Almost Famous is Crowe’s most personal film yet. It’s a semi-autobiographical love letter to the 70s rock scene, in which the teen-journalist hero and Crowe stand-in William Miller (Patrick Fugit) goes on the road with fictional up-and-coming (or maybe about-to-split-up) band Stillwater. Miller’s mother, (Frances McDormand) frets and phones and warns him repeatedly not to take drugs. Along the way, he befriends and is bewitched by “band-aid” Penny Lane (Kate Hudson), a fellow traveller who scornfully rejects the word “groupie”.

Characteristically funny, sweet-centred and featuring a spot-on 70s look, Almost Famous is a fairy tale with long hair, flares and hallucinogens. However, the story’s debate about journalistic ethics gives it a tart edge. At the heart of this debate is Miller’s mentor, the legendary rock journo Lester Bangs played by the consistently brilliant Philip Seymour Hoffman. One of the film’s most memorable scenes has Miller calling Bangs in the middle of the night for advice, only to be gently rebuked for trying to be cool, for trying to befriend the band. Journalists are never supposed to be cool. William expresses his relief Bangs is home. “Of course I’m home,” Bangs replies. “I’m always home. I’m uncool.” It’s a self-deprecating comment you can imagine the modest director himself expressing. contributor Andy Spletzer interviewed Crowe just before the US release of Almost Famous, which opens in the UK on February 9, 2001. What are the difficulties of doing an autobiography versus the freedom of doing a fictional autobiography? What were some of the impulses you had?

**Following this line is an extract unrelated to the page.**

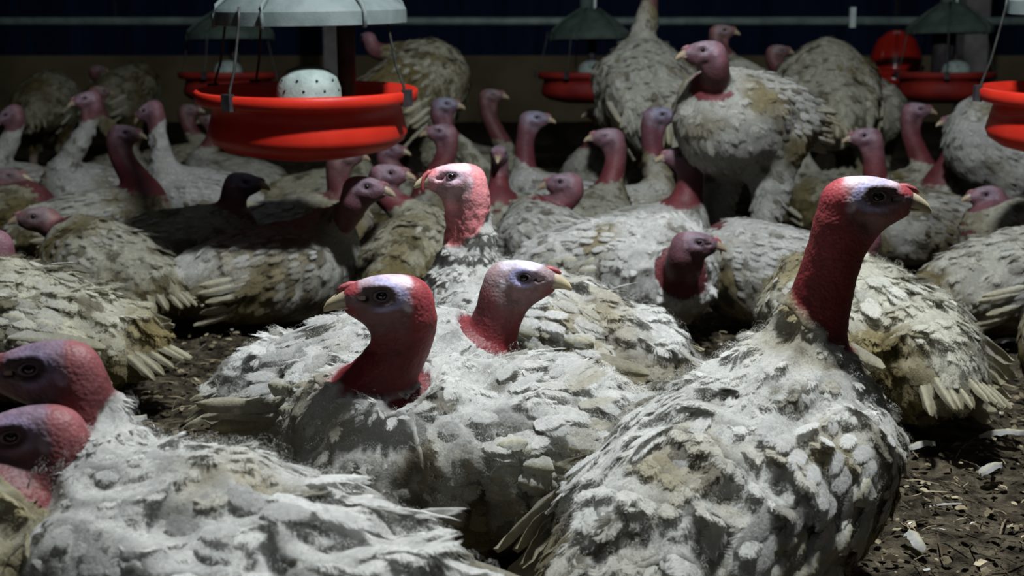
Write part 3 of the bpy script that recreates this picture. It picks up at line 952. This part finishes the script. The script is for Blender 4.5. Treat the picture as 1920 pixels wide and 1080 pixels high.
    basel = {1: .06, 2: .05, 3: .04}[lod]
    lift = np.clip(basel + basel * .7 * rng.randn(nf_) + (.26 if spiky else .10) * on, -.03, .5) * fluff
    big = fbm(P, 9.0, seed + 11)
    jit = 1 + (rng.rand(nf_) - .6) * {1: .12, 2: .12, 3: .10}[lod]
    colr = plume_colour(P, seed, dirty, jit)
    if spiky:
        colr = colr * (1 - .35 * smooth(.5, .25, rng.rand(nf_))[:, None] * on[:, None])
    P2 = P - Nn * ((.004 if lod == 1 else .0005) * sc)
    if lod == 1:
        me2 = batch_feathers('plumage', P2, Nn, dirv, L, W, lift, colr, 4, 5, .05, rng=rng, cup=.18, arch=.07)
    else:
        me2 = batch_feathers('plumage', P2, Nn, dirv, L, W, lift * .75, colr, 3, 4, .03, rng=rng, arch=.05)
    po = link('plumage', me2, root); po['kind'] = 'stuff'
    if lod == 1:
        nd_ = 4500
        pk = rng.choice(len(tri), nd_, p=w / w.sum())
        Pd = cen[pk] + rng.randn(nd_, 3) * .003; Nd = vn[tri[pk, 0]]
        ond = onneck[pk]
        i3 = np.linalg.norm(Pd[:, None] - N[None], axis=2).argmin(1)
        dd = (Rt @ np.array([-1, 0, -.4]))[None] * (1 - ond[:, None]) - tang[i3] * ond[:, None] * 1.3 + rng.randn(nd_, 3) * .30
        dd -= Nd * (dd * Nd).sum(1)[:, None]; dd /= np.linalg.norm(dd, axis=1)[:, None] + 1e-9
        Ld = (.012 + .014 * rng.rand(nd_)) * (1 - .4 * ond)
        cd = plume_colour(Pd, seed, dirty, .95 + .15 * rng.rand(nd_))
        md = batch_feathers('down', Pd + Nd * .002, Nd, dd, Ld, Ld * .5, .05 + .12 * rng.rand(nd_), cd, 2, 4, .02, rng=rng, cup=0, arch=.8)
        do = link('down', md, root); do['kind'] = 'stuff'
    # ---------------- folded wings
    ncov = {1: (6, 14), 2: (5, 9), 3: (3, 6)}[lod]
    def side_point(xb, zb, s_):
        tgt = T((xb, 0, zb))
        sel = (V[:, 1] * s_ > .02 * sc)
        cost = (V[:, 0] - tgt[0]) ** 2 + (V[:, 2] - tgt[2]) ** 2 - .0 * np.abs(V[:, 1])
        cost = np.where(sel, cost, 9)
        i = cost.argmin()
        return V[i], vn[i]
    for s_ in (-1, 1):
        Ps, Ns, Ds, Ls, Ws, Li = [], [], [], [], [], []
        for r_ in range(ncov[0]):
            for k in range(ncov[1]):
                u = k / (ncov[1] - 1)
                xb = .10 - .042 * r_ - .035 * u; zb = .095 - .135 * u + .012 * r_ + rng.randn() * .006
                pp, n_ = side_point(xb, zb, s_)
                d = Rt @ np.array([-1, 0, -.22]) + rng.randn(3) * .07
                d -= n_ * (d @ n_); d /= np.linalg.norm(d)
                Ps.append(pp + n_ * .004); Ns.append(n_); Ds.append(d)
                l_ = (.030 + .008 * r_) * sc * (.9 + .2 * rng.rand()); Ls.append(l_); Ws.append(l_ * (.62 - .05 * r_)); Li.append({1: .07, 2: .03, 3: .02}[lod] + .04 * rng.rand())
        Ps = np.array(Ps)
        cc = plume_colour(Ps, seed + 2, dirty * .9, .85 + .2 * rng.rand(len(Ps)))
        mw = batch_feathers('wing', Ps, np.array(Ns), np.array(Ds), np.array(Ls), np.array(Ws), np.array(Li), cc, 5 if lod == 1 else 3, 6 if lod == 1 else 4, .02, rng=rng, cup=.18, arch=.08)
        wo = link('wing', mw, root)
        nfl = {1: 8, 2: 5, 3: 3}[lod]
        dr = droop if s_ > 0 else droop2
        for k in range(nfl):
            u = k / (nfl - 1)
            pp, n_ = side_point(-.10 - .04 * u + .07 * bool(dr), .035 - .105 * u - .02 * bool(dr), s_)
            d = Rt @ np.array([-1, -s_ * .12, -.05 - .10 * u - dr]) + rng.randn(3) * .03
            nn = n_ * .9 + np.array([0, s_ * .3, .1])
            o = link('flight_feather', FLIGHT[(k + (s_ > 0)) % 4], wo, frame_mat(pp + n_ * ((.012 if lod == 1 else .006) - .0012 * k), d, nn) @ Matrix.Diagonal((sc * (1 - .12 * u) * (1 if lod == 1 else .72), sc * (1.1 if lod == 1 else .85), sc, 1)))
    # coverts of the near birds, each one a feather
    if lod == 1:
        for k in range(44):
            s_ = 1 if k % 2 else -1
            pp, n_ = side_point(.06 - .20 * rng.rand(), .07 - .11 * rng.rand(), s_)
            d = Rt @ np.array([-1, 0, -.28]) + rng.randn(3) * .16
            o = link('covert_feather', COVERT[k % 2], root, frame_mat(pp + n_ * .007, d, n_ + rng.randn(3) * .1) @ Matrix.Diagonal((sc, sc, sc, 1)))
    # tail
    nt = {1: 9, 2: 7, 3: 5}[lod]
    for k in range(nt):
        u = 2 * k / (nt - 1) - 1
        d = Rt @ np.array([-1, u * .36, (-.05 if st else -.26) - .14 * abs(u)]) + rng.randn(3) * .03
        link('tail_feather', TAILF[k % 2], root, frame_mat(T((-.25 + .02 * abs(u), u * .032, .035 - .012 * abs(u))), d, Rt @ np.array([.1, u * .6, 1])) @ Matrix.Diagonal((sc * .92, sc * .62, sc, 1)))
    return root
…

Cameron Crowe: The stuff that people have always responded to the most, in the things I’ve made into movies, have been the personal scenes. They just have. I never thought a guy getting caught jerking off would ever end up in a movie. I wrote it, but I never thought it would end up in the movie. I never thought it would get the response that it got when we did Fast Times. Right down the line: the breakup scene in Say Anything, that happened to me. I saw it on TV the other night. It gives me a stomach ache to watch that scene. There’s a part of me that still hurts over that breakup, yet people believed that, and it was one of the things that made your heart break in that movie. Hopefully. So I really thought, before it got too late, I wanted to do this movie that was almost all stuff like that, almost all embarrassingly truthful, and let’s see what that’ll be like.

In reality I looked older than Patrick Fugit looks in the movie, and I was a little different from Patrick, which helped me direct him, I think. I was more of the clown. I would play the prankster character more, which helped me fit in. Patrick plays the observer. And yet the character is not named Cameron Crowe.

Crowe: That would be too weird. That would be just narcissistic. I’m sorry. How would it be different if the character was named Cameron Crowe?

Crowe: Here’s how it would be different: I wouldn’t make the movie. It would be in my drawer. Lester, I thought it was okay to use his real name because I wanted people to know about Lester. You were a rock journalist for seven or eight years, then an author, then a screenwriter, and finally a director. How did you manage that transition?

Crowe: I was cocky enough before writing Fast Times to think, “Oh, well a book is just 10 articles back-to-back.” Bullshit! It’s really not. It’s hard, man. It’s the same way I thought about Singles. Like, Singles could be vignettes! I’m still learning how to write screenplays. It’s really hard. Journalism is still my first voice, so it was fun to do a movie that incorporated my great loves, which is this movie. The movie contains a very affectionate portrait of your mother as a health-conscious control freak who wants to restrict outside influences on her kids so they can grow up free. How does your mom like the movie?

Crowe: She loves it because it’s not shrill. That was the one thing. She read the script and thought she might be coming off shrill. She also wonders if that’s how I seemed to her? I heard her talking to some friends recently, and she said, “Beware what you tell your kids because they might grow up to be directors. You’ll be staring at a big screen and you’ll hear it coming back to you.” So that’s kind of funny to listen to. But she’s pretty happy with it, except she didn’t go barefoot in the house. She’s troubled by the fact that people will think she went barefoot. Which is kind of like saying, “Well, the murder is fine, but you had me commit the murder in a red dress, and I never wear red.” The other interesting thing is that it takes an R-rated subject and puts it in a PG-13 package. I was talking with some friends after a screening and we were wondering what it would have been like if some other director did this story, someone like Oliver Stone.

Crowe: He did. The Doors. I think what you’re suggesting is that it either has the courage or the lack of courage to not be openly corrosive, and to go with the point of view of a 15-year-old that’s somewhat whimsical. Am I right or wrong? Yeah.

Crowe: The answer is that I was there. I was there and Oliver Stone was not. I saw Oliver Stone’s movie, and I thought that is a fan’s glorification. It is what a fan wants to believe about The Doors. Which is cool. My wife loves The Doors movie. We argue about it, which is all you can hope for from movies. The point is, if I made a movie about Vietnam, I’d probably have a lot of killing and death and shit like that, but Oliver Stone did very poetic portraits of Vietnam, as well as violent portraits. The point of all this is, I was there and I saw sexual abuse and I saw TVs going out the window and I saw all that stuff, and I observed enough of what that era really was about to be able to say that the poetry of that era is under-represented. I never got into music because I thought the guy used a mud shark [a live fish used as a sex aid] on a girl in a hotel room. I never got into a song more because I knew a guy was on heroin. What I’ve not seen in the many that tried to capture the rock era is something that waves the flag for fandom, and that’s what I tried to do with this movie. There’s a ton of other movies that give you the other stuff.